Clandestine drug laboratories are increasing in numbers in various parts of the United States, according to federal drug-enforcement agents. One apparent reason for the increase: growing demand for many of the drugs.

These illegal labs have become the main source of illicit drugs other than heroin, marijuana, and cocaine, which are mostly imported, according to the US Drug Enforcement Administration (DEA).

In some cases the labs are run by college students or graduates trained in chemistry. But often operators lack such training. And frequently the labs are operated under unsanitary conditions: One in Augusta, Ga., was run out of a filthy chicken shack.

But as the number of labs has been increasing over the past several years, so have law enforcement efforts to crack down on them.

Within the past few years, the DEA has formed teams in several cities -- including Atlanta, Houston, Boston, New York, Washington, Chicago, and Detroit -- to trace leads to the labs and make arrests.

And DEA agents in various cities speak highly of the growing cooperation of state and local police in cracking down on these labs.

The number of clandestine drug labs seized by the DEA has increased from 33 in 1975 to 237 last year.

Clandestine labs on the West Coast date back to the 1960s.
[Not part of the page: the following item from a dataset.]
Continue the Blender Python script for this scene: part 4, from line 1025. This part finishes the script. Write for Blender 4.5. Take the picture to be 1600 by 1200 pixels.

But they have been "spreading," says Caron B. Durel, assistant special agent in charge of the DEA's Atlanta office.

The assessment that there is an increase in the number of labs is not based simply on the number of seizures (which could be expected to increase as more agents are assigned to find them).

"We're getting more positive information from many sources that there is an increase in the New England area," says Josph Crowe, who heads the DEA's clandestine lab team for that area.Most of the new labs in that region are in the Greater Boston area, he says.

There has been a "significant" increase in the number of illegal drug labs in Houston, says a DEA agent there. And agent William Norsworthy here in Atlanta notes a "definite increase" in labs in the ATlanta area over the past two years.

"We're not catching all the labs, but were making a dent in them," says another DEA agent in Atlanta. "I don't think there's that much getting past us."

Among the frequently produced drugs in clandestine labs are amphetamines, methamphetamines, MDA, PCP (often sprayed on marijuana in a liquid form known as Angel Dust), LSD, and methaqualone.

There has been a "growing trafficking" in methaqualone, according to the DEA. And over the past few months, a DEA spokesman says, there has been a "surprising resurgence" in use of LSD in New England, the north-central states, and the West Coast.

The formulas for these drugs are widely available in drug culture magazines and chemistry books, DEA agents note. Clandestine operators can purchase the ingredients legally without disclosing the intended use.

The "cooking," or actual mixing of the ingredients to make the drugs, is usually done within two to three days. Drug-enforcement agents must show cause to get a court-ordered search warrant and then make their raid after the mixing has begun since possession of unmixed ingredients is not illegal.